M: Will politicians listen better to AI [simulated] models [reference to models and experts that described issues around levees in NOLA]?

A: Probably not. There's tremendous power in private hands. In 2020s, we'll have nanobots to clean up industrial revolution's waste.

Have/have not divide is huge issue. It's tragic what's been done in AIDS. If only the wealthy can use it, then it's not as useful. The law of accelerating returns [means that these come down in price in accelerated fashion].  In movie The Matrix the cellphone that was whipped out was only available to elite then - not that long ago.

Q: on education

A: At MIT, 60% of courses are online now. A school in Pakistan is taking its curriculum from MIT; watch the webcasts  (isn't exactly like being there yet; maybe another eight years). That's the case in Africa, China. There are ambitious plans so don't need to have a teacher to teach in every subject in every village. Just about free in many languages.

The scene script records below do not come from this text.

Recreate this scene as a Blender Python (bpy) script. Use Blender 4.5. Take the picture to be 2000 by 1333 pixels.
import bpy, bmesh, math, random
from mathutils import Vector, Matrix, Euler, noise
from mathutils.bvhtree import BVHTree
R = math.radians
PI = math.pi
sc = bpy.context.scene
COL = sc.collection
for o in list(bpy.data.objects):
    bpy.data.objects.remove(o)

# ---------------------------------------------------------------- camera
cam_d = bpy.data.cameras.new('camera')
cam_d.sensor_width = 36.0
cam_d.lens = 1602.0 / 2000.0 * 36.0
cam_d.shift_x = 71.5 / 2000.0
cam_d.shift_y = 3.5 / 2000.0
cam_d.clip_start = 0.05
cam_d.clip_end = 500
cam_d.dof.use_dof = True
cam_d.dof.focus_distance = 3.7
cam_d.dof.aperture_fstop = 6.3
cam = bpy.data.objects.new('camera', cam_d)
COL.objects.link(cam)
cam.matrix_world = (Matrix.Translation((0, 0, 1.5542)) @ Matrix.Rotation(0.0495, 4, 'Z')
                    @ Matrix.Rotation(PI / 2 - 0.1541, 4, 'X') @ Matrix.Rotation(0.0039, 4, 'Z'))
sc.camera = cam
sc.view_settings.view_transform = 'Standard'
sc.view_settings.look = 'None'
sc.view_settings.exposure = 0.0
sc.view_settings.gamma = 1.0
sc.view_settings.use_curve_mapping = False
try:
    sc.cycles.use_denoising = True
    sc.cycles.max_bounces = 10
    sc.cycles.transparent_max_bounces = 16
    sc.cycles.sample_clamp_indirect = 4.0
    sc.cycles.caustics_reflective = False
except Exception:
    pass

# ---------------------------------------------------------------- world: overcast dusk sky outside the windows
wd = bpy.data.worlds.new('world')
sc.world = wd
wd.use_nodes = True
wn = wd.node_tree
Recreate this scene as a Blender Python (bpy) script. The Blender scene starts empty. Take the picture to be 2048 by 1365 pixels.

Overcomes time-lapse, geography, etc.

Q: See from your slides earlier that our lives are being extended.

A: The law supports now that if they're healthy and in good shape, that's just fine. I often get question regarding population problems and issues around resources. Nanotechnology will help us create the material goods we need - so resources won't be issue. I'm asked: Won't boredom set in? But also an expansion in knowledge.

Q: Nuclear was supposed to solve all our energy problems. What will prevent nanotechnology going the way of nuclear power?
A: Nanotech is very distributed; nuclear power centralized.
Q: Semiconductor fabs cost millions of dollars.
A: A lot won't require multimillion dollar technology at all.

Q: Who will be accountable in this new type of intelligence?
A: We're going to have to redefine accountability.

M: We started off on the topic of sex. I really like a man with a sense of humor...until you get the humor part down, I'm going to wait out.

A: That's going to be last thing we can master.